Metamath Proof Explorer

Theorem usgredgop

Description: An edge of a simple graph as second component of an ordered pair. (Contributed by Alexander van der Vekens, 17-Aug-2017) (Proof shortened by Alexander van der Vekens, 16-Dec-2017) (Revised by AV, 15-Oct-2020)

Ref Expression
Assertion usgredgop 
|- ( ( G e. USGraph /\ E = ( iEdg ` G ) /\ X e. dom E ) -> ( ( E ` X ) = { M , N } <-> <. X , { M , N } >. e. E ) )

Proof

Step Hyp Ref Expression
1 usgrfun 
 |-  ( G e. USGraph -> Fun ( iEdg ` G ) )
2 funeq 
 |-  ( E = ( iEdg ` G ) -> ( Fun E <-> Fun ( iEdg ` G ) ) )
3 1 2 syl5ibrcom 
 |-  ( G e.
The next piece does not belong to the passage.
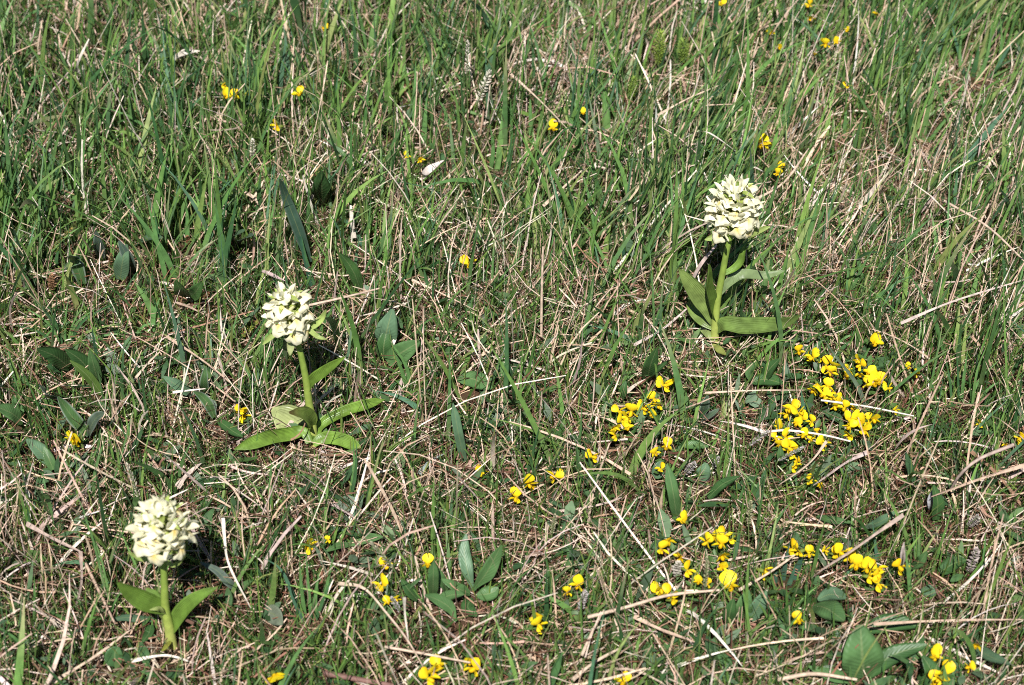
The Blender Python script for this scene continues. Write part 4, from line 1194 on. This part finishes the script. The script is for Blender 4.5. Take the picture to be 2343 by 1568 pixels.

USGraph -> ( E = ( iEdg ` G ) -> Fun E ) )
4 3 imp 
 |-  ( ( G e. USGraph /\ E = ( iEdg ` G ) ) -> Fun E )
5 funopfvb 
 |-  ( ( Fun E /\ X e. dom E ) -> ( ( E ` X ) = { M , N } <-> <. X , { M , N } >. e. E ) )
6 4 5 stoic3 
 |-  ( ( G e. USGraph /\ E = ( iEdg ` G ) /\ X e. dom E ) -> ( ( E ` X ) = { M , N } <-> <. X , { M , N } >. e. E ) )